## START

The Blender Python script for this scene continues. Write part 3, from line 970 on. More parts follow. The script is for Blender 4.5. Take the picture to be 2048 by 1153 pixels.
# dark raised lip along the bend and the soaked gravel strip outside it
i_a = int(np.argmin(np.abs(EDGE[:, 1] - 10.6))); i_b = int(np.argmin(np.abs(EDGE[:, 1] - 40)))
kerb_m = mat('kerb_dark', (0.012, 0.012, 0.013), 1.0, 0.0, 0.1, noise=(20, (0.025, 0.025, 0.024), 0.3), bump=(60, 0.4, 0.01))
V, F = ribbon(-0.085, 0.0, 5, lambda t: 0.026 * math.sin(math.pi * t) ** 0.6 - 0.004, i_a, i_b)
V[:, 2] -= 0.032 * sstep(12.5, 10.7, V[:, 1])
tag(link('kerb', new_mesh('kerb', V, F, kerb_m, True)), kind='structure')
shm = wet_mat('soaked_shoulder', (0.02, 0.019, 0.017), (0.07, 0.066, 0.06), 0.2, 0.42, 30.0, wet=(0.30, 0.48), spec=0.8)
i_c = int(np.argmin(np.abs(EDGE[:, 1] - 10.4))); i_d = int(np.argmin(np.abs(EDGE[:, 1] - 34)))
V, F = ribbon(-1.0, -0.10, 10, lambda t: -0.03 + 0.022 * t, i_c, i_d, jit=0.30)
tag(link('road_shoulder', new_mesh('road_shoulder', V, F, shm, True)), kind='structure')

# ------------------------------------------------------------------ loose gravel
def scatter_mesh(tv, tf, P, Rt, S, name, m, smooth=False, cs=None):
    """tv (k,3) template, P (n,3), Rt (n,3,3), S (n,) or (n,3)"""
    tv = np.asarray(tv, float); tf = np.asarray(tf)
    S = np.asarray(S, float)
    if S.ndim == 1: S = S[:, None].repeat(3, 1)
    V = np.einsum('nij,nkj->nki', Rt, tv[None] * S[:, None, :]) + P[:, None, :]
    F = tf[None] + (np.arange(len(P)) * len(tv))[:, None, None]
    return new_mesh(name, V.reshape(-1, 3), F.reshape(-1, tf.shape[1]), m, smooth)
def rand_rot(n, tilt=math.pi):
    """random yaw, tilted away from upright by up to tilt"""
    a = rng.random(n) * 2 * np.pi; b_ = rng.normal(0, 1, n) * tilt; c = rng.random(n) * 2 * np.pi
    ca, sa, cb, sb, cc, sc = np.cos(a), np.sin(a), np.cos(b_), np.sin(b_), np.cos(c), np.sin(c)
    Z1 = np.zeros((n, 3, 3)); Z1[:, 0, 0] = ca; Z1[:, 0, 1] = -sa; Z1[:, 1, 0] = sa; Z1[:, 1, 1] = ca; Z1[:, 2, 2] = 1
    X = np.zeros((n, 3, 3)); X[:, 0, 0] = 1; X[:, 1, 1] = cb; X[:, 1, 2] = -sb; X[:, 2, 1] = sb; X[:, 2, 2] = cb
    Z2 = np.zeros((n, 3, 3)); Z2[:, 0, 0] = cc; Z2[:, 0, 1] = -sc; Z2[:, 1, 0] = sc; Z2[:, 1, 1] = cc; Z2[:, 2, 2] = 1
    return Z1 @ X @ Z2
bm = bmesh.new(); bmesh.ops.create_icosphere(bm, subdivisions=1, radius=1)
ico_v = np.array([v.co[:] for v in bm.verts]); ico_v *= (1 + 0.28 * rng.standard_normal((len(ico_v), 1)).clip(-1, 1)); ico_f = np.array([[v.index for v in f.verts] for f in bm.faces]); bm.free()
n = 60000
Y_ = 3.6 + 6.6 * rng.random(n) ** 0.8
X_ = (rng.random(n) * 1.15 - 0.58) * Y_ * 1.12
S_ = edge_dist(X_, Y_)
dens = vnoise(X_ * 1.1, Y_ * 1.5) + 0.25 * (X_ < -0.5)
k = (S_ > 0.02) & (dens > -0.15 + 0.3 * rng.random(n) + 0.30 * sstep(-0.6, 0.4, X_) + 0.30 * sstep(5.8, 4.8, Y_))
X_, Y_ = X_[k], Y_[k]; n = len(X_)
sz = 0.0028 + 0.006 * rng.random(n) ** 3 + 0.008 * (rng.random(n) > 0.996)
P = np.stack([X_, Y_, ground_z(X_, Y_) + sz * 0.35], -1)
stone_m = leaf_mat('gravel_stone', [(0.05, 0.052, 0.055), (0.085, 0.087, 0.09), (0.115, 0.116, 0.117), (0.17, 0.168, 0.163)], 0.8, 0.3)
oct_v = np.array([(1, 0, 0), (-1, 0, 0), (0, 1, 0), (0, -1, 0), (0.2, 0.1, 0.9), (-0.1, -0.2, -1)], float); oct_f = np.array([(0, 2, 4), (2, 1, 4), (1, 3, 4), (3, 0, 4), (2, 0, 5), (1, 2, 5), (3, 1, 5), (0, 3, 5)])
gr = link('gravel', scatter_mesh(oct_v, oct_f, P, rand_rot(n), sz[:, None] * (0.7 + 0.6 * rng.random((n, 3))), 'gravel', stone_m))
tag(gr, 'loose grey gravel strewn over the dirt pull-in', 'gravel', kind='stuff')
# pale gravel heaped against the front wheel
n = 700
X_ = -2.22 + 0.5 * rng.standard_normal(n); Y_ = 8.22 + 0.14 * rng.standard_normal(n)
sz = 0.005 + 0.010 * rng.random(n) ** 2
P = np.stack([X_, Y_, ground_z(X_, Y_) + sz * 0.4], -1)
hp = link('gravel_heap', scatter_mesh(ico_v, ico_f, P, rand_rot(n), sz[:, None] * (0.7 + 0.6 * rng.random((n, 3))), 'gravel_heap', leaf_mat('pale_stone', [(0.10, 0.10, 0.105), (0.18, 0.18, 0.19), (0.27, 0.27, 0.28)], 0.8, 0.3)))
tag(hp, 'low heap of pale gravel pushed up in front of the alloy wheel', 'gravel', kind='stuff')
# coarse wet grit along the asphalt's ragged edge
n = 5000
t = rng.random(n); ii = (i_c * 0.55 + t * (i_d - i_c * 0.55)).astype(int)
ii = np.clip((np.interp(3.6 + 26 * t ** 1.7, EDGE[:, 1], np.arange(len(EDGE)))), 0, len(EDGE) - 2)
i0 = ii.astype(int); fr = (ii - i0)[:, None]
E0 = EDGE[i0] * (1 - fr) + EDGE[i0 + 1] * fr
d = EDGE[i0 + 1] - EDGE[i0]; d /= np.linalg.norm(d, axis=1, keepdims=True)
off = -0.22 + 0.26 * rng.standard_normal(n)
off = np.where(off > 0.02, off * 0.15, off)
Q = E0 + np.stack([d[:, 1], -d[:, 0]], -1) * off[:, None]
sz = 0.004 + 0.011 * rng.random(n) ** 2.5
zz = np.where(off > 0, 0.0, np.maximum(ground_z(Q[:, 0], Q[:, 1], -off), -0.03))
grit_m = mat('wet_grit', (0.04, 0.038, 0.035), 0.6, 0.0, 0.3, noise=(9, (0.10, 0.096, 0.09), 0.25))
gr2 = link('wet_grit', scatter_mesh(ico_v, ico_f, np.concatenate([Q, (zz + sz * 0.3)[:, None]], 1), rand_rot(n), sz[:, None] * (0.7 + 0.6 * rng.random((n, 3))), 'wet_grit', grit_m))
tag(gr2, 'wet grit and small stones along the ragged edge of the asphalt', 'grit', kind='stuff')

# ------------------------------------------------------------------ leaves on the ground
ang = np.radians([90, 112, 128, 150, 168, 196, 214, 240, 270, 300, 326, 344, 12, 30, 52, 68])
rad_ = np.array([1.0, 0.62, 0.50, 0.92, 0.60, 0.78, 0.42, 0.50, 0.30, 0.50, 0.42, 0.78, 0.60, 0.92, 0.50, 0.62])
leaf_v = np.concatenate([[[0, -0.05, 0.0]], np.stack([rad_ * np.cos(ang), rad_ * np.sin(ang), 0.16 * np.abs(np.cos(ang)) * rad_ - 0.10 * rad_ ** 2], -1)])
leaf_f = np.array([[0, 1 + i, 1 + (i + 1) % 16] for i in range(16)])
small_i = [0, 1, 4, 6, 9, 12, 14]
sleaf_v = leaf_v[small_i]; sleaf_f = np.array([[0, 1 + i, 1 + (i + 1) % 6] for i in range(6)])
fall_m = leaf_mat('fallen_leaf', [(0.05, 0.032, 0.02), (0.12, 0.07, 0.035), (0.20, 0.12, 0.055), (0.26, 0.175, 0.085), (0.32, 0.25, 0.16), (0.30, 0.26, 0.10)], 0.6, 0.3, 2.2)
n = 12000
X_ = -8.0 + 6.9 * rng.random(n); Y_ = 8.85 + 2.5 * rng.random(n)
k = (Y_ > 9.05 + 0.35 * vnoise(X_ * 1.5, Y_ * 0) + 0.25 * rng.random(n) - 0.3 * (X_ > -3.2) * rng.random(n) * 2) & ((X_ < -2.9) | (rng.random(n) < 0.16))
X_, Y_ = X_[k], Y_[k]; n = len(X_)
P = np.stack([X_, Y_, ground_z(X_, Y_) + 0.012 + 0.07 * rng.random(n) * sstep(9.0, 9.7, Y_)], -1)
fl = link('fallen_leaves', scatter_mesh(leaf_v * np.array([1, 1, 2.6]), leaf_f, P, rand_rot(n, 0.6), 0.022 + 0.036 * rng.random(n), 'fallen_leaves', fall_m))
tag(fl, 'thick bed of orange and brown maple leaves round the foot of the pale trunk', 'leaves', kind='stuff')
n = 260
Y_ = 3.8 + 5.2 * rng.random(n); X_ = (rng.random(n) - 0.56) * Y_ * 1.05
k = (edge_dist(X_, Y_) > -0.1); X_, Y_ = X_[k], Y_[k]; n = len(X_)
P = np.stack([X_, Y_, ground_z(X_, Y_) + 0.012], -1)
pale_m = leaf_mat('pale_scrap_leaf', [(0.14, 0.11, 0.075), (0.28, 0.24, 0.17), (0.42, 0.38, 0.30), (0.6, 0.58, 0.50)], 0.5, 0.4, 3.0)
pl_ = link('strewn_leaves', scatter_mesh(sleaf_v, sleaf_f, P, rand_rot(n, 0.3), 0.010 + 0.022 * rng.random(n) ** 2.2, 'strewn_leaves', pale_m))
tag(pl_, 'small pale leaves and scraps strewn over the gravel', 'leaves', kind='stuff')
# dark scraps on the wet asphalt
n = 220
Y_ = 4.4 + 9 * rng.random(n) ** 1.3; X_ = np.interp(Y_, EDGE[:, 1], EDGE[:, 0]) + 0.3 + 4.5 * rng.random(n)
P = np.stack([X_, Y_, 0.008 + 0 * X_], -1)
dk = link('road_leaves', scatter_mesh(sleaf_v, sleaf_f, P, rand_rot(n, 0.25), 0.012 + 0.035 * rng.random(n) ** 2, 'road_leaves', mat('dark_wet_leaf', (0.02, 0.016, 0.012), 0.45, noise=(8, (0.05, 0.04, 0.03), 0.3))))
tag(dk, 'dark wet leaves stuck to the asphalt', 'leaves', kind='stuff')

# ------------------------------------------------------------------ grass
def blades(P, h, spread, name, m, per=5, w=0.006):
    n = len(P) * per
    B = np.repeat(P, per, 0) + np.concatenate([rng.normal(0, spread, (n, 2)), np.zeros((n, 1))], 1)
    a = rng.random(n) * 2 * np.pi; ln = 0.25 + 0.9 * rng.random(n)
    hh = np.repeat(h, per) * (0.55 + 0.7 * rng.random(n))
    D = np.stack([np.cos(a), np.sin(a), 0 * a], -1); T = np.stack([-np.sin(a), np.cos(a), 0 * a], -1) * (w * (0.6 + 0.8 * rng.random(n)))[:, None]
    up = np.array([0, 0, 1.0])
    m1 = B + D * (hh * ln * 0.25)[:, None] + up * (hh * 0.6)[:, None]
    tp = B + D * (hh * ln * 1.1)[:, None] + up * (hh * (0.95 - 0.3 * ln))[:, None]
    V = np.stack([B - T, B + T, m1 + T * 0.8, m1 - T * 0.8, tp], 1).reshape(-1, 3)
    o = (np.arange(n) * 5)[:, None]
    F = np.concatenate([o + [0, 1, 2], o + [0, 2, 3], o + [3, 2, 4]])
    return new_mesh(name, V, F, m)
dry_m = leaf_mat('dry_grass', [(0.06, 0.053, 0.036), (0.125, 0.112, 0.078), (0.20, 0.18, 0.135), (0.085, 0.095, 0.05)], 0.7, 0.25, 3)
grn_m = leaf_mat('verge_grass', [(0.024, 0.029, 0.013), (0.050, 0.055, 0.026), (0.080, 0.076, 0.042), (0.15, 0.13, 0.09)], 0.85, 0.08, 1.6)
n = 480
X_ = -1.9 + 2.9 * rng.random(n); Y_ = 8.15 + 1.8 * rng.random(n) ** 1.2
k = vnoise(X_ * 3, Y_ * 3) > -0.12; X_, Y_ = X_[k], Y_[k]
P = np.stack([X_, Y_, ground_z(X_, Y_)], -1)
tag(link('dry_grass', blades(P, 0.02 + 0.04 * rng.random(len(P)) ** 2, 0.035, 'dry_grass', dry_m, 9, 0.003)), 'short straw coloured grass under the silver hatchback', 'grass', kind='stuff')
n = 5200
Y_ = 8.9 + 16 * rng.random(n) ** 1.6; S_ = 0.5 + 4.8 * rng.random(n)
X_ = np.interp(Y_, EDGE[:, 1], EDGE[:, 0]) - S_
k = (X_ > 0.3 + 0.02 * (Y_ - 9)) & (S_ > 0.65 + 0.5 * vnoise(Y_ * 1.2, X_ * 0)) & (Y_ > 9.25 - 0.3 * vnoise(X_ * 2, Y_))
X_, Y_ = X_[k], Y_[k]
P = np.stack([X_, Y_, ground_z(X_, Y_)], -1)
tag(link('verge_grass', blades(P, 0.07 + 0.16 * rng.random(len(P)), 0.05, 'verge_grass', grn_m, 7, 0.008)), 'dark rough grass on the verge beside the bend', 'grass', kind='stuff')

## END

Return exactly the lines that run from the top of the listing above to the line containing "shm, True)), kind='structure')", please, keeping both end lines and leaving out everything else.

- SOLUTION TO THIS PROBLEM
The Blender Python script for this scene continues. Write part 3, from line 970 on. More parts follow. The script is for Blender 4.5. Take the picture to be 2048 by 1153 pixels.
# dark raised lip along the bend and the soaked gravel strip outside it
i_a = int(np.argmin(np.abs(EDGE[:, 1] - 10.6))); i_b = int(np.argmin(np.abs(EDGE[:, 1] - 40)))
kerb_m = mat('kerb_dark', (0.012, 0.012, 0.013), 1.0, 0.0, 0.1, noise=(20, (0.025, 0.025, 0.024), 0.3), bump=(60, 0.4, 0.01))
V, F = ribbon(-0.085, 0.0, 5, lambda t: 0.026 * math.sin(math.pi * t) ** 0.6 - 0.004, i_a, i_b)
V[:, 2] -= 0.032 * sstep(12.5, 10.7, V[:, 1])
tag(link('kerb', new_mesh('kerb', V, F, kerb_m, True)), kind='structure')
shm = wet_mat('soaked_shoulder', (0.02, 0.019, 0.017), (0.07, 0.066, 0.06), 0.2, 0.42, 30.0, wet=(0.30, 0.48), spec=0.8)
i_c = int(np.argmin(np.abs(EDGE[:, 1] - 10.4))); i_d = int(np.argmin(np.abs(EDGE[:, 1] - 34)))
V, F = ribbon(-1.0, -0.10, 10, lambda t: -0.03 + 0.022 * t, i_c, i_d, jit=0.30)
tag(link('road_shoulder', new_mesh('road_shoulder', V, F, shm, True)), kind='structure')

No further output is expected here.